Consider the aesthetic theory behind this kind of decoration: incentivize your child to read books and, in the process, furnish your home. What the bookshelves look like matters less than how they were acquired; they are conceptual artworks where the process of procurement is the art, a material manifestation of scholastic achievement. This was the dumb amazingness of America, where bookshelves could be grown by reading.

What better life vest to the turmoil of immigration than a fortress of containers.

The urge to collect crystallizes most clearly in my parents’ love for containers. They wash takeout Tupperware, store Starbucks paper bags, and keep Danish butter cookie tins. One time, I came home to find a neatly arranged stack of paper sleeves from Popeyes. They had once held chicken sandwiches, and my mom saved them because she said they would be great to store seeds and other snacks.

Containers are not possessions in themselves but rather a promise of the ability to store more things. They expand one’s capability to stockpile, and this is what is so entrancing about them. Collecting containers feels like winning. It feels like drinking from the bountiful rain of capitalism when others seem to be ignoring it.

“What a waste it would be to waste,” my mom once said.

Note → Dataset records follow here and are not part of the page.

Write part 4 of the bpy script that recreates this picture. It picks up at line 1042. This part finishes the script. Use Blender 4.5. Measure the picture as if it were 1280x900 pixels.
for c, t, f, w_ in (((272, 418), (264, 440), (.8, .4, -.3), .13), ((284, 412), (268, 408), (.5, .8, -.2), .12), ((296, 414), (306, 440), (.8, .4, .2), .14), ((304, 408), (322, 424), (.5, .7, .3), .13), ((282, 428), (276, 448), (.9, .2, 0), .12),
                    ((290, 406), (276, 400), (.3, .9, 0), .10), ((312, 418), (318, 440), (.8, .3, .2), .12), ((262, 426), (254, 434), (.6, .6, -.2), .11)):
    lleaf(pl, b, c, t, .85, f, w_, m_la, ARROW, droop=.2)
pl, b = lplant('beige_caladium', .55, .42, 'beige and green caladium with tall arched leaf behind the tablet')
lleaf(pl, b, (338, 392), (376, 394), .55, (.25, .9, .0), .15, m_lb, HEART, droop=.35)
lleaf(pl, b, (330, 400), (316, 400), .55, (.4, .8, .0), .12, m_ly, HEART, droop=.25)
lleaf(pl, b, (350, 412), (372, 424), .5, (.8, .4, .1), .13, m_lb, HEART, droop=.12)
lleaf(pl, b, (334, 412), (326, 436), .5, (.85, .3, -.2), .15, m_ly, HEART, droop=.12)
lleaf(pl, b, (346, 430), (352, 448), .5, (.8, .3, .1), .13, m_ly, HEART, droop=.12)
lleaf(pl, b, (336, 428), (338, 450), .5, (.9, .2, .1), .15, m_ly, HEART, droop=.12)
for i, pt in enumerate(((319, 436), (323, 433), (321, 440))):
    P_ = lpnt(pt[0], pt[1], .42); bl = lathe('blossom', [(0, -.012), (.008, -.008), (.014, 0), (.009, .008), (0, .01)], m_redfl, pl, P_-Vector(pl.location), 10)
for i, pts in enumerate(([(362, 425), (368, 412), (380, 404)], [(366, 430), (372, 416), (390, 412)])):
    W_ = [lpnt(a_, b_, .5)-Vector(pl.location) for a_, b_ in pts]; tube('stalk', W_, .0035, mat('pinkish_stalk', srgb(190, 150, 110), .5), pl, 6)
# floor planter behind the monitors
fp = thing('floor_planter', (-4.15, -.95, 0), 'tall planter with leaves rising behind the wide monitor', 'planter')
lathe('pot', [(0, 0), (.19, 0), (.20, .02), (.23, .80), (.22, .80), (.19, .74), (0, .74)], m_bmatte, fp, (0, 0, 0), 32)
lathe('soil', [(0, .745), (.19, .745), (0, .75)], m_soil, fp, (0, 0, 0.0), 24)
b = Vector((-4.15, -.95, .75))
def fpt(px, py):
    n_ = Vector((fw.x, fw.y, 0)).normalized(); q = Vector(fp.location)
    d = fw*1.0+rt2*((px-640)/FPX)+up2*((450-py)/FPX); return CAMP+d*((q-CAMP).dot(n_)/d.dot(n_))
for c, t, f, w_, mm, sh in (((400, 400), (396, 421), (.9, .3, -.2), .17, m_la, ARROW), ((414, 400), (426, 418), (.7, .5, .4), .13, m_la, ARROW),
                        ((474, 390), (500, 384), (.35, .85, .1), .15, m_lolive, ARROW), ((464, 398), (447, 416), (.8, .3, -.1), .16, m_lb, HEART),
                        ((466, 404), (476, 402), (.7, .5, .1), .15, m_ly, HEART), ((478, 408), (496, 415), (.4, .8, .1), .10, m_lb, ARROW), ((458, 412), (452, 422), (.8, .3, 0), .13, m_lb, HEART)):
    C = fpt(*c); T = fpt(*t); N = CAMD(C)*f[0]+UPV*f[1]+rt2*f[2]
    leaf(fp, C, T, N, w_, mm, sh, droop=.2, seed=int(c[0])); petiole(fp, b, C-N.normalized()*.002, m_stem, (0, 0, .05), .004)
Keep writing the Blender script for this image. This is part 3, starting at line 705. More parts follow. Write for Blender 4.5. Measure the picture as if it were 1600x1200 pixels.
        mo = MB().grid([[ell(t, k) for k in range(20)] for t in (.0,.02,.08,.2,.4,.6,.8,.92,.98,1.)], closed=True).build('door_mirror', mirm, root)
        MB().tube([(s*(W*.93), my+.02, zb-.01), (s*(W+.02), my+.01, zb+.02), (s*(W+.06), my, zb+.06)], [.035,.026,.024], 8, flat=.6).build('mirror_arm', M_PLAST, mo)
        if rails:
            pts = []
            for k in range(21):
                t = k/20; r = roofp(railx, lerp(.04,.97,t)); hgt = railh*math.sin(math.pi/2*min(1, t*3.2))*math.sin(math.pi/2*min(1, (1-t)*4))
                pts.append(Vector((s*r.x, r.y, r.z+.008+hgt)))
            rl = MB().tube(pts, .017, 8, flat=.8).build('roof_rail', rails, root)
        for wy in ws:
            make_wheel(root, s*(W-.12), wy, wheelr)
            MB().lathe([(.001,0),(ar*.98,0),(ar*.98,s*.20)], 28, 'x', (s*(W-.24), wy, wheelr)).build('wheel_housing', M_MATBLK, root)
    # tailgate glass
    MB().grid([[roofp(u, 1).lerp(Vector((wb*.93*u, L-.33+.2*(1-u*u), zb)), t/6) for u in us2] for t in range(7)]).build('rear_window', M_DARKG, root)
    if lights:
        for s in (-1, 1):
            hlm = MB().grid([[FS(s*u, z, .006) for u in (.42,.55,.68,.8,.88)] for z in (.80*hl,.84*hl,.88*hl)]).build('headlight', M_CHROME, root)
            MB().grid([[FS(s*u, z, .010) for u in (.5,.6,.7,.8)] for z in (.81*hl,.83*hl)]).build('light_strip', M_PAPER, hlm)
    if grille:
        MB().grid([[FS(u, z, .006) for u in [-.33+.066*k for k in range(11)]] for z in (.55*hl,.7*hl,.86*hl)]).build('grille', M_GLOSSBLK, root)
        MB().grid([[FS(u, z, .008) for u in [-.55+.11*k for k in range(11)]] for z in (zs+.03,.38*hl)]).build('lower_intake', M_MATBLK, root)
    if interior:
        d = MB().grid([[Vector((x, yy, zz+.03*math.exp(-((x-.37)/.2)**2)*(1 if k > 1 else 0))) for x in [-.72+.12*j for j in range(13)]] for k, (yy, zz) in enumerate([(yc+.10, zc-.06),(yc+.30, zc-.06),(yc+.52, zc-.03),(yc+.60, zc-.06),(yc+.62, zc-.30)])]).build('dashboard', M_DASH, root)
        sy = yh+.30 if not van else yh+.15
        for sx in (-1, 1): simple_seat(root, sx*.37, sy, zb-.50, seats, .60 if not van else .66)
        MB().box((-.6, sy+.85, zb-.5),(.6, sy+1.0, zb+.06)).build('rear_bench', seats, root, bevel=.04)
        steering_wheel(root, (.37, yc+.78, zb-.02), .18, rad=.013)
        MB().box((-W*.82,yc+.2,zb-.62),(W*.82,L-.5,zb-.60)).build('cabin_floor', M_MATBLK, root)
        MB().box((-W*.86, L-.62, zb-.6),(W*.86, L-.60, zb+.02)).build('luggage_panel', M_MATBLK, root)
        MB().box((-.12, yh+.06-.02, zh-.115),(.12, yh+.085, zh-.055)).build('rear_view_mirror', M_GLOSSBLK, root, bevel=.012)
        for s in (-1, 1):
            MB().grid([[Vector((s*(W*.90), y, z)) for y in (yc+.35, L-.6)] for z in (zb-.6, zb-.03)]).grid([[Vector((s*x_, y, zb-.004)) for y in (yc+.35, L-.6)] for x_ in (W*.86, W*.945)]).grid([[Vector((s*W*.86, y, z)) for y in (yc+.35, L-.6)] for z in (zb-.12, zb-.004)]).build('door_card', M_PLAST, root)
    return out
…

When my father asks why we need to clear this stuff out, I tell him it’s because we don’t need any of it. “It feels like the stuff lives here instead of us,” I told him. I was righteous, and I was right. They needed fewer belongings; they needed to shed this survivalist mentality. All of this was fat to pad the vital organs from the impact of migration. And what better life vest to the turmoil of immigration than a fortress of containers.

Houses are the perennial favorite of Asian American writers as the preferred form of metaphorical and material repayment for the sacrifice of one’s parents. Houses and what they contain (a stray calendar, a stuffed animal, the promise of a son, etc.) are the stage, the repository, and the laboratory for experiments in the aesthetics of the diaspora. I don’t find myself exempt from this yearning, but I do find myself critical of it. Who, and what, do we leave behind in all this middle-class striving?

But also, I get it. Without this upward drive, how else could my parents have gotten me to where I am? There will be corners of this house that will always be dark to me.